Electro‐oxidation of ammonia over copper oxide impregnated γ‐al2o3 nanocatalysts

Abstract

Ammonia electro‐oxidation (AEO) is a zero carbon‐emitting sustainable means for the generation of hydrogen fuel, but its commercialization is deterred due to sluggish reaction kinetics and the poisoning of expensive metal electrocatalysts. With this perspective, CuO impregnated γ‐ Al2O3 (CuO/γ‐Al2O3) hybrid materials were synthesized as effective and affordable electrocatalysts and investigated for AEO in alkaline media. Structural investigations were performed via different characterization techniques, i.e., X‐ray diffraction (XRD), Fourier transformed infrared spectroscopy (FTIR), scanning electron microscopy (SEM), transmission electron microscopy (TEM), and electrochemical impedance spectroscopy (EIS).

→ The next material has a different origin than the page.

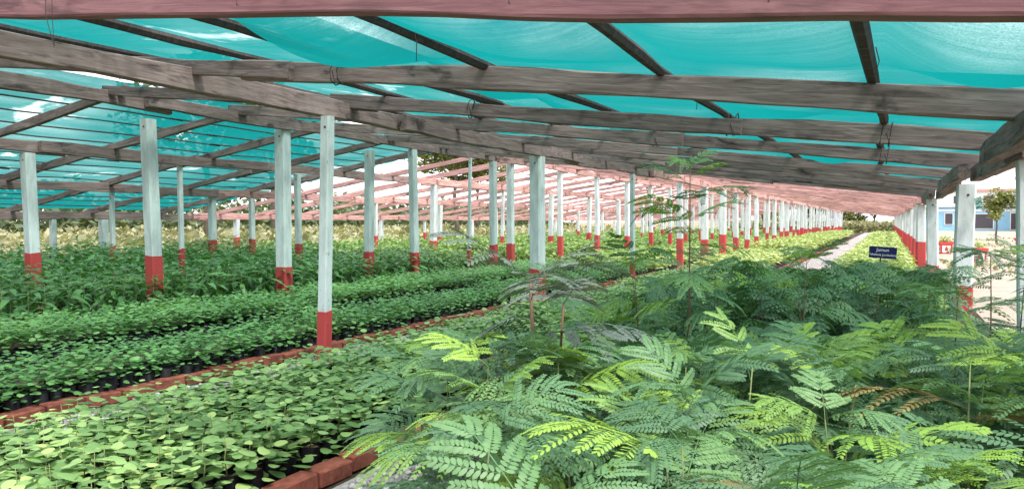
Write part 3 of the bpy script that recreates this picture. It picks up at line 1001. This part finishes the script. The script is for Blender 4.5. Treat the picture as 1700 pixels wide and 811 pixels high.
mass('fern_leaved_saplings', gx, gy, mk_fern, M_FROND_S, 'far stretch of fern-leaved saplings in the right bed before the sign', 'saplings')

# -- round-leaved seedlings
T_R8, T_R6 = t_round(8), t_round(6, 0.10)
LEAF_R = [mesh_tris('leaf', *t_round(10, c, wd), M_ROUND, smooth=True) for c, wd in ((0.10, 0.86), (0.16, 0.92), (0.06, 0.80))]
srr = np.random.default_rng(31)
def round_pose(r, n, zb, h, spread):
    """leaf places on a seedling: base points, azimuth, pitch"""
    out_ = []
    az = r.uniform(0, 6.28)
    for k in range(n):
        t = (k + 0.6) / n
        az += 2.4 + r.uniform(-0.5, 0.5)
        rad = spread * 1.25 * (0.35 + 0.75 * (1 - t) ** 0.5) * r.uniform(0.5, 1.1)
        p = Vector((math.cos(az) * rad * 0.6, math.sin(az) * rad * 0.6, zb + h * (0.1 + 0.9 * t) + r.uniform(-0.012, 0.012)))
        out_.append((p, az - math.pi / 2, R(2) + r.uniform(-0.38, 0.30), r.uniform(-0.3, 0.3), (r.uniform(0.044, 0.070) if r.uniform() < 0.85 else r.uniform(0.070, 0.090)) * (1.0 if t < 0.85 else 0.7)))
    return out_

def round_seedling(x, y, label, group, n=11):
    root = empty('round_leaved_seedling', (x, y, 0.006), srr.uniform(0, 6.28))
    tag(root, label, 'seedling', group)
    link('bag', BAGS[int(srr.integers(4))], root)
    h = srr.uniform(0.11, 0.175)
    mb = MB(); mb.tube([(0, 0, 0.12), (srr.uniform(-0.01, 0.01), srr.uniform(-0.01, 0.01), 0.14 + h * 0.5), (0, 0, 0.14 + h)], [0.003, 0.0024, 0.0014], 5)
    link('stem', mb.mesh('stem', M_STEMG, True), root)
    edge = x > -2.46
    for p, az, pi, ro, s in round_pose(srr, n + (5 if edge else 0), 0.06 if edge else 0.135, h + (0.075 if edge else 0), 0.095 if edge else 0.07):
        s *= 1.0
        m = Matrix.Translation(p) @ Euler((0, 0, az)).to_matrix().to_4x4() @ Euler((pi, 0, 0)).to_matrix().to_4x4() @ Euler((0, ro, 0)).to_matrix().to_4x4() @ Matrix.Scale(s, 4)
        link('leaf', LEAF_R[int(srr.integers(3))], root, m)

def round_cluster(r, n, zb, h, spread, tm, k=1.0):
    ps = round_pose(r, n, zb, h, spread)
    V, T = scatter(tm, rots(np.array([q[1] for q in ps]), np.array([q[2] for q in ps]), np.array([q[3] for q in ps])), np.array([q[0] for q in ps]), np.array([q[4] for q in ps]) * k)
    return V, T, np.repeat(r.uniform(0, 1, n), len(tm[0]))
CL_R = [round_cluster(srr, 16, 0.11, srr.uniform(0.13, 0.19), 0.07, T_R8, 1.0) for _ in range(8)]
ME_CL = [mesh_tris('foliage', V, T, M_ROUND_S, q, smooth=True) for V, T, q in CL_R]
def mk_cluster(lst, zs=(0.9, 1.15), bag=None):
    def f(x, y):
        fld = math.sin(1.7 * x + 2.3 * y) * math.sin(0.9 * y - 1.1 * x + 1) + 0.5 * math.sin(5.1 * y + 3 * x)
        V, T, q = lst[int(srr.integers(len(lst)))]
        a_ = srr.uniform(0, 6.28)
        Rz = np.array([[math.cos(a_), -math.sin(a_), 0], [math.sin(a_), math.cos(a_), 0], [0, 0, srr.uniform(*zs) * (1 + 0.10 * fld)]])
        return V @ Rz.T + np.array([x, y, 0.006]), T, np.clip(q * 0.8 + 0.1 + 0.12 * fld + srr.uniform(-0.12, 0.12), 0, 1)
    return f

gx, gy = grid(-3.52, -2.30, 1.15, 15.2, 0.118, 0.118, srr, 0.22)
order = np.argsort(-gx * 0.4389 + gy * 0.8986)
gx, gy = gx[order], gy[order]
vis = (gx * 0.8986 + gy * 0.4389) / np.maximum(0.2, -gx * 0.4389 + gy * 0.8986) > -0.76
gx, gy = gx[vis], gy[vis]
NP, NI = 110, 280
def zone_r(x, y):
    a = 'beside the near bricks' if x > -2.66 else ('along the middle line' if x > -3.12 else 'along the back edge')
    b = 'nearest the camera' if y < 1.95 else ('left of the near bricks' if y < 2.7 else ('before the slim post' if y < 3.6 else 'level with the slim post'))
    return 'front left bed seedling with round leaves ' + a + ', ' + b, 'round-leaved seedlings ' + a + ' ' + b
for i in range(NP):
    round_seedling(gx[i], gy[i], *zone_r(gx[i], gy[i]), int(srr.integers(15, 20)))
for i in range(NP, NI):
    root = empty('round_leaved_seedling', (gx[i], gy[i], 0.006), srr.uniform(0, 6.28))
    root.scale = (1, 1, srr.uniform(0.92, 1.12))
    zl, zg = zone_r(gx[i], gy[i])
    tag(root, zl, 'seedling', zg)
    link('bag', BAGS[int(srr.integers(4))], root); link('foliage', ME_CL[int(srr.integers(8))], root)
mass('round_leaved_seedlings', gx[NI:], gy[NI:], mk_cluster(CL_R), M_ROUND_S, 'far stretch of round-leaved seedlings filling the front left bed')

def bags_mass(xs, ys, label):
    k = len(xs)
    V, T = scatter(T_BAG, rots(srr.uniform(0, 6.28, k), srr.uniform(-0.05, 0.05, k), srr.uniform(-0.05, 0.05, k)), np.stack([xs, ys, np.full(k, 0.006)], 1), srr.uniform(0.92, 1.08, k))
    tag(link('seedling_bags', mesh_tris('seedling_bags', V, T, M_BAG, smooth=False)), label, 'bags', kind='stuff')
bags_mass(gx[NI:], gy[NI:], 'black plastic bags under the far stretch of the front left bed')

# beds two and three: the same habit with smaller leaves
CL_S = [round_cluster(srr, 20, 0.06, srr.uniform(0.20, 0.26), 0.085, T_R6, 0.82) for _ in range(8)]
CL_S3 = [round_cluster(srr, 15, 0.15, srr.uniform(0.10, 0.15), 0.085, T_R6, 0.86) for _ in range(8)]
def bed(x0, x1, y0, y1, step, lst, mat, label, zs=(0.95, 1.25), bags=True, blabel=None):
    X, Y = grid(x0, x1, y0, y1, step, step, srr, 0.32)
    ok = srr.uniform(0, 1, len(X)) > 0.04
    X, Y = X[ok], Y[ok]
    fy_ = np.arange(y0, y1, step * 0.9)
    FX, FY = np.full(len(fy_), x1 + 0.02) + srr.uniform(-0.03, 0.03, len(fy_)), fy_ + srr.uniform(-0.03, 0.03, len(fy_))
    X, Y = np.concatenate([X, FX]), np.concatenate([Y, FY])
    mass('seedlings', X, Y, mk_cluster(lst, zs), mat, label)
    if bags:
        ex = X > x1 - step * 2.6
        bags_mass(X[ex], Y[ex], blabel)
ys_split = 8.0
bed(-5.06, -4.50, 1.6, 15.4, 0.10, CL_S, M_ROUND_S2, 'low bed of small-leaved green seedlings behind the first brick row', blabel='dark bags along the foot of the small-leaved bed behind the first brick row')
bed(-6.98, -6.00, 1.8, 15.4, 0.098, CL_S3, M_ROUND_S2, 'low bed of small-leaved seedlings in front of the broad-leaved saplings', blabel='dark bags along the foot of the bed before the broad-leaved saplings')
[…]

The morphology of γ‐Al2O3 support as interconnected porous structures rendered the CuO/γ‐Al2O3 nanocatalysts with robust activity. The additional CuO impregnation resulted in the enhanced electrochemical active surface area (ECSAs) and diffusion coefficient and spiked the electrocatalytic performance for NH3 electrolysis. Owing to good values of diffusion coefficient for AEO, low bandgap, and availability of ample ECSA at higher CuO to γ‐ Al2O3 ratio, these proposed electrocatalysts were proved to be effective in AEO. Due to good repro-ducibility, electrochemical stability, and higher activity for ammonia electro‐oxidation, CuO/γ‐ Al2O3 nanomaterials are proposed as efficient promoters, electrode materials, or catalysts in ammonia electrocatalysis.